Scripts that build scenes

○ ○ ○

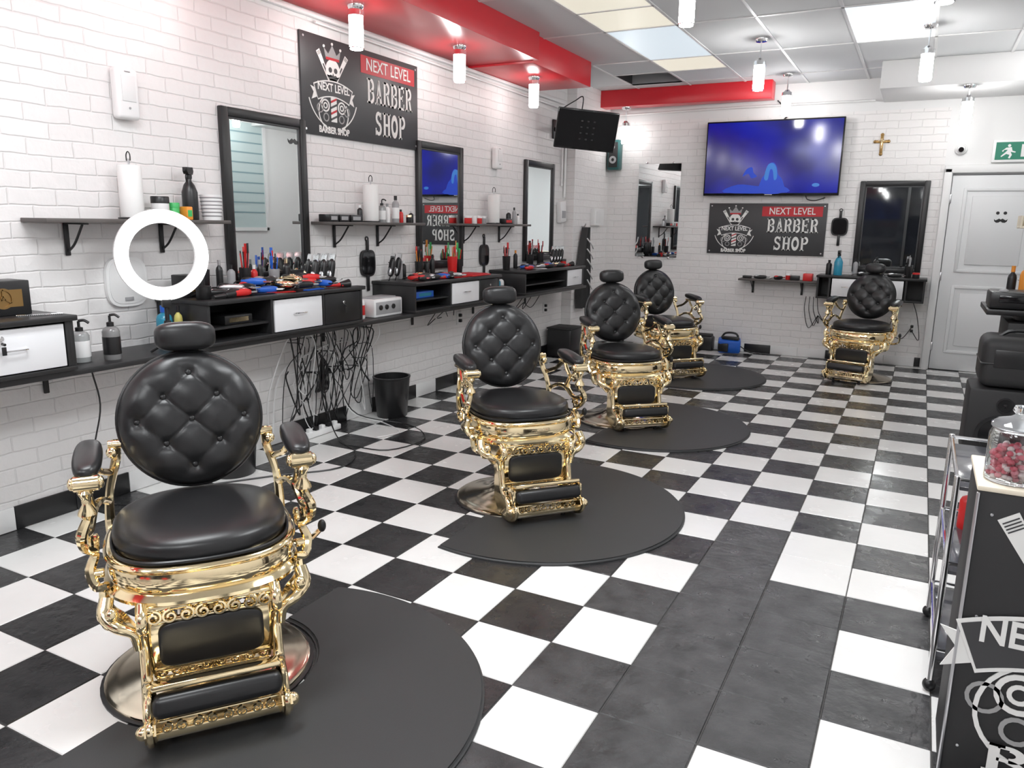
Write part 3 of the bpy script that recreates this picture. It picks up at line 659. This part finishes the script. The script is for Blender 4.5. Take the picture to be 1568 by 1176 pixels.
for y in (4.86,4.94): clipper(.15,y,Z2,1.4,blk,steel,True)
cup(.14,5.72,Z2+.018,.045,.14,redp,[green,blk,redp,orange]);cup(.09,5.9,Z2,.04,.13,blk,[redp,green,blk]);bottle(.08,5.5,Z2,.022,.18,blk,blk);bottle(.08,5.42,Z2,.02,.15,blk,gold)
brush(.34,5.3,Z2,1.4,redp);comb(.36,5.5,Z2,1.5,redp);bottle(.07,5.1,Z2,.02,.14,blk,white);bottle(.07,5.05,Z2,.022,.18,grey,blk);cup(.08,5.3,Z2,.035,.13,blk,[blk,redp,orange])
b=B();b.box((0,0,.006),(.24,.32,.012),redp,.004);b.box((0,0,.014),(.2,.28,.006),mat('towel_red',(.45,.02,.03),.9),.002);b.done('red_tray',(.27,5.80,Z2))
for (x,y,r) in ((.25,6.95,.4),(.3,7.15,1.4),(.25,7.35,.2),(.33,7.55,1.1),(.2,7.1,.8),(.32,6.85,1.5),(.33,7.3,1.4),(.2,7.5,.2)): clipper(x,y,Z2,r,*cols[k%7]);k+=1
for y in (7.75,7.83,7.91,7.98): clipper(.17,y,Z2,1.4,blk,steel,True)
cup(.12,6.75,Z2,.04,.13,blk,[blk,redp]);bottle(.09,7.0,Z2,.022,.18,blk,orange);jar(.32,7.68,Z2,.03,.08,redp,blk);cup(.08,7.35,Z2,.04,.13,blk,[blk,grey,redp]);cup(.08,7.6,Z2,.04,.14,blk,[blk,redp]);brush(.33,7.8,Z2,1.3,redp);comb(.33,7.05,Z2,.9,white)
box(.17,1.92,Z1,(.14,.24,.15),blk,bronze,'clipper_case');box(.22,1.62,Z1,(.16,.2,.03),steel,None,'steel_tray')
brush(.3,1.75,Z1,1.3,blk);comb(.33,2.02,Z1,1.2,chrome);bottle(.1,2.09,Z1,.02,.12,blk,steel)
b=B();b.M=Mcol((.2425,1.92,Z1+.075),(0,1,0),(0,0,1),(1,0,0));b.ringd((0,0),.035,.045,.003,bronze,24);b.ringd((0,0),.006,.012,.003,bronze,12)
for a in range(3): b.prism([(-.003,0),(.003,0),(.003,.04),(-.003,.04)],.003,bronze,Matrix.Rotation(a*2.094,4,'Z'))
b.done('case_emblem')
# ledge things
pump(.22,2.26,ZL,.042,.20,mat('clear_plastic',(.5,.52,.52),.15,trans=.5),white);pump(.28,2.38,ZL,.04,.22,mat('amber_clear',(.3,.3,.3),.15,trans=.4),blk);bottle(.24,2.17,ZL,.035,.19,blk,blk)
bottle(.16,2.78,ZL,.042,.22,liqb,blue);jar(.30,2.78,ZL,.035,.12,pink,pink);bottle(.12,2.82,ZL,.025,.18,grey,white);bottle(.22,2.82,ZL,.022,.22,mat('yellow_plastic',(.6,.55,.15),.4),blk)
b=B();b.box((0,0,.065),(.2,.34,.13),white,.012);b.box((.1,0,.065),(.004,.3,.09),grey,.002)
for y in (-.1,-.03,.05): b.cyl((.1,y,.07),(.112,y,.07),.018,blk)
b.box((0,0,.135),(.14,.26,.01),grey,.004);b.done('towel_sterilizer',(.22,4.56,ZL))
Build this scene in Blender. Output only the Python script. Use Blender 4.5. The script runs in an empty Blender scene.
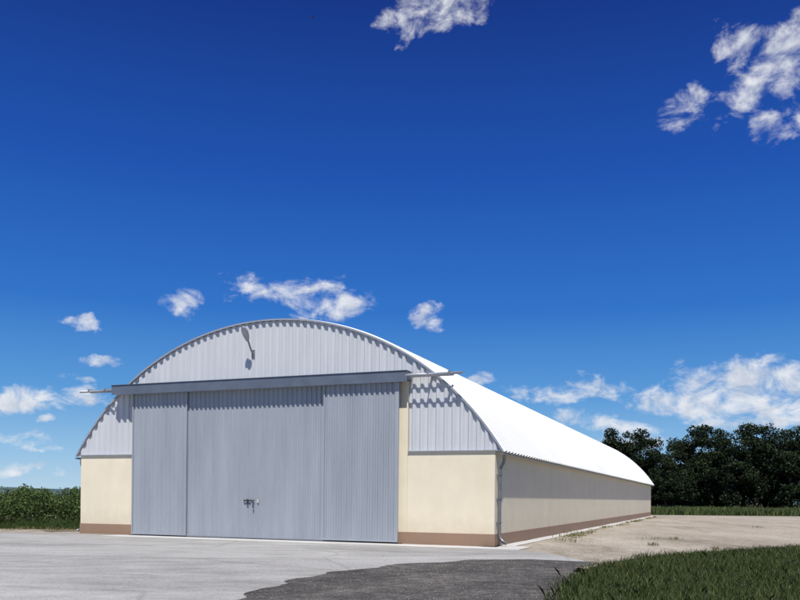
import bpy, bmesh, math, random
import numpy as np
from mathutils import Vector, Matrix, noise
random.seed(7); rng=np.random.default_rng(7)
scene=bpy.context.scene
R=math.radians
F=816.0; EYE=1.6
def W(px,py,z=0.0):
    """ground position estimated from the photo (used once, for survey of the site plan)"""
    hz=498+0.0105*(px-400)
    D=(EYE-z)*F/(py-hz)
    return ((px-400)/F*D, D)

# ---------------------------------------------------------------- materials
def newmat(name):
    m=bpy.data.materials.new(name); m.use_nodes=True
    nt=m.node_tree; b=nt.nodes['Principled BSDF']
    return m,nt,b
def N(nt,t,**k):
    n=nt.nodes.new(t)
    for a,v in k.items(): setattr(n,a,v)
    return n
def ramp(nt,stops,interp='LINEAR'):
    r=nt.nodes.new('ShaderNodeValToRGB'); e=r.color_ramp.elements
    r.color_ramp.interpolation=interp
    e[0].position=stops[0][0]; e[0].color=(*stops[0][1],1)
    e[1].position=stops[-1][0]; e[1].color=(*stops[-1][1],1)
    for p,c in stops[1:-1]:
        x=e.new(p); x.color=(*c,1)
    return r
def noise_n(nt,scale,detail=6,rough=.6,vec=None,dist=0):
    n=nt.nodes.new('ShaderNodeTexNoise'); n.inputs['Scale'].default_value=scale
    n.inputs['Detail'].default_value=detail; n.inputs['Roughness'].default_value=rough
    n.inputs['Distortion'].default_value=dist
    if vec is not None: nt.links.new(vec,n.inputs['Vector'])
    return n
def coords(nt,scale=(1,1,1),rot=0):
    t=nt.nodes.new('ShaderNodeTexCoord'); m=nt.nodes.new('ShaderNodeMapping')
    m.inputs['Scale'].default_value=scale; m.inputs['Rotation'].default_value=(0,0,rot)
    nt.links.new(t.outputs['Object'],m.inputs['Vector']); return m.outputs['Vector']
def mixc(nt,a,b,fac,mode='MIX'):
    m=nt.nodes.new('ShaderNodeMix'); m.data_type='RGBA'; m.blend_type=mode
    for s,v in ((m.inputs[6],a),(m.inputs[7],b),(m.inputs[0],fac)):
        if isinstance(v,(int,float)): s.default_value=v
        elif isinstance(v,tuple): s.default_value=(*v,1)
        else: nt.links.new(v,s)
    return m.outputs[2]
def bump(nt,b,h,strength,dist):
    n=nt.nodes.new('ShaderNodeBump'); n.inputs['Strength'].default_value=strength
    n.inputs['Distance'].default_value=dist
    nt.links.new(h,n.inputs['Height']); nt.links.new(n.outputs[0],b.inputs['Normal'])

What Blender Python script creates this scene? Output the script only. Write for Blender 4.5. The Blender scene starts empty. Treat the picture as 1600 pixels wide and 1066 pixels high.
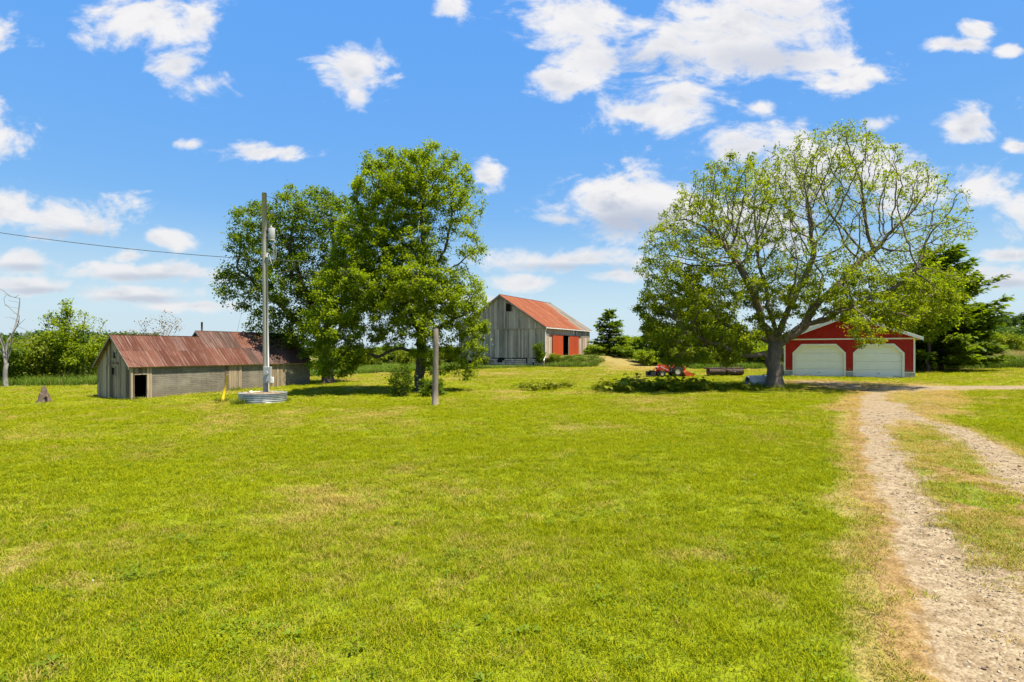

○ ○ ○

# Objective
Reproduce all the records verbatim, excluding images.

# Result below
Write part 3 of the bpy script that recreates this picture. It picks up at line 659. This part finishes the script. The script is for Blender 4.5. Take the picture to be 1568 by 1176 pixels.
for y in (4.86,4.94): clipper(.15,y,Z2,1.4,blk,steel,True)
cup(.14,5.72,Z2+.018,.045,.14,redp,[green,blk,redp,orange]);cup(.09,5.9,Z2,.04,.13,blk,[redp,green,blk]);bottle(.08,5.5,Z2,.022,.18,blk,blk);bottle(.08,5.42,Z2,.02,.15,blk,gold)
brush(.34,5.3,Z2,1.4,redp);comb(.36,5.5,Z2,1.5,redp);bottle(.07,5.1,Z2,.02,.14,blk,white);bottle(.07,5.05,Z2,.022,.18,grey,blk);cup(.08,5.3,Z2,.035,.13,blk,[blk,redp,orange])
b=B();b.box((0,0,.006),(.24,.32,.012),redp,.004);b.box((0,0,.014),(.2,.28,.006),mat('towel_red',(.45,.02,.03),.9),.002);b.done('red_tray',(.27,5.80,Z2))
for (x,y,r) in ((.25,6.95,.4),(.3,7.15,1.4),(.25,7.35,.2),(.33,7.55,1.1),(.2,7.1,.8),(.32,6.85,1.5),(.33,7.3,1.4),(.2,7.5,.2)): clipper(x,y,Z2,r,*cols[k%7]);k+=1
for y in (7.75,7.83,7.91,7.98): clipper(.17,y,Z2,1.4,blk,steel,True)
cup(.12,6.75,Z2,.04,.13,blk,[blk,redp]);bottle(.09,7.0,Z2,.022,.18,blk,orange);jar(.32,7.68,Z2,.03,.08,redp,blk);cup(.08,7.35,Z2,.04,.13,blk,[blk,grey,redp]);cup(.08,7.6,Z2,.04,.14,blk,[blk,redp]);brush(.33,7.8,Z2,1.3,redp);comb(.33,7.05,Z2,.9,white)
box(.17,1.92,Z1,(.14,.24,.15),blk,bronze,'clipper_case');box(.22,1.62,Z1,(.16,.2,.03),steel,None,'steel_tray')
brush(.3,1.75,Z1,1.3,blk);comb(.33,2.02,Z1,1.2,chrome);bottle(.1,2.09,Z1,.02,.12,blk,steel)
b=B();b.M=Mcol((.2425,1.92,Z1+.075),(0,1,0),(0,0,1),(1,0,0));b.ringd((0,0),.035,.045,.003,bronze,24);b.ringd((0,0),.006,.012,.003,bronze,12)
for a in range(3): b.prism([(-.003,0),(.003,0),(.003,.04),(-.003,.04)],.003,bronze,Matrix.Rotation(a*2.094,4,'Z'))
b.done('case_emblem')
# ledge things
pump(.22,2.26,ZL,.042,.20,mat('clear_plastic',(.5,.52,.52),.15,trans=.5),white);pump(.28,2.38,ZL,.04,.22,mat('amber_clear',(.3,.3,.3),.15,trans=.4),blk);bottle(.24,2.17,ZL,.035,.19,blk,blk)
bottle(.16,2.78,ZL,.042,.22,liqb,blue);jar(.30,2.78,ZL,.035,.12,pink,pink);bottle(.12,2.82,ZL,.025,.18,grey,white);bottle(.22,2.82,ZL,.022,.22,mat('yellow_plastic',(.6,.55,.15),.4),blk)
b=B();b.box((0,0,.065),(.2,.34,.13),white,.012);b.box((.1,0,.065),(.004,.3,.09),grey,.002)
for y in (-.1,-.03,.05): b.cyl((.1,y,.07),(.112,y,.07),.018,blk)
b.box((0,0,.135),(.14,.26,.01),grey,.004);b.done('towel_sterilizer',(.22,4.56,ZL))
Build this scene in Blender. Output only the Python script. Use Blender 4.5. The script runs in an empty Blender scene.
import bpy, bmesh, math, random
import numpy as np
from mathutils import Vector, Matrix, noise
random.seed(7); rng=np.random.default_rng(7)
scene=bpy.context.scene
R=math.radians
F=816.0; EYE=1.6
def W(px,py,z=0.0):
    """ground position estimated from the photo (used once, for survey of the site plan)"""
    hz=498+0.0105*(px-400)
    D=(EYE-z)*F/(py-hz)
    return ((px-400)/F*D, D)

# ---------------------------------------------------------------- materials
def newmat(name):
    m=bpy.data.materials.new(name); m.use_nodes=True
    nt=m.node_tree; b=nt.nodes['Principled BSDF']
    return m,nt,b
def N(nt,t,**k):
    n=nt.nodes.new(t)
    for a,v in k.items(): setattr(n,a,v)
    return n
def ramp(nt,stops,interp='LINEAR'):
    r=nt.nodes.new('ShaderNodeValToRGB'); e=r.color_ramp.elements
    r.color_ramp.interpolation=interp
    e[0].position=stops[0][0]; e[0].color=(*stops[0][1],1)
    e[1].position=stops[-1][0]; e[1].color=(*stops[-1][1],1)
    for p,c in stops[1:-1]:
        x=e.new(p); x.color=(*c,1)
    return r
def noise_n(nt,scale,detail=6,rough=.6,vec=None,dist=0):
    n=nt.nodes.new('ShaderNodeTexNoise'); n.inputs['Scale'].default_value=scale
    n.inputs['Detail'].default_value=detail; n.inputs['Roughness'].default_value=rough
    n.inputs['Distortion'].default_value=dist
    if vec is not None: nt.links.new(vec,n.inputs['Vector'])
    return n
def coords(nt,scale=(1,1,1),rot=0):
    t=nt.nodes.new('ShaderNodeTexCoord'); m=nt.nodes.new('ShaderNodeMapping')
    m.inputs['Scale'].default_value=scale; m.inputs['Rotation'].default_value=(0,0,rot)
    nt.links.new(t.outputs['Object'],m.inputs['Vector']); return m.outputs['Vector']
def mixc(nt,a,b,fac,mode='MIX'):
    m=nt.nodes.new('ShaderNodeMix'); m.data_type='RGBA'; m.blend_type=mode
    for s,v in ((m.inputs[6],a),(m.inputs[7],b),(m.inputs[0],fac)):
        if isinstance(v,(int,float)): s.default_value=v
        elif isinstance(v,tuple): s.default_value=(*v,1)
        else: nt.links.new(v,s)
    return m.outputs[2]
def bump(nt,b,h,strength,dist):
    n=nt.nodes.new('ShaderNodeBump'); n.inputs['Strength'].default_value=strength
    n.inputs['Distance'].default_value=dist
    nt.links.new(h,n.inputs['Height']); nt.links.new(n.outputs[0],b.inputs['Normal'])

What Blender Python script creates this scene? Output the script only. Write for Blender 4.5. The Blender scene starts empty. Treat the picture as 1600 pixels wide and 1066 pixels high.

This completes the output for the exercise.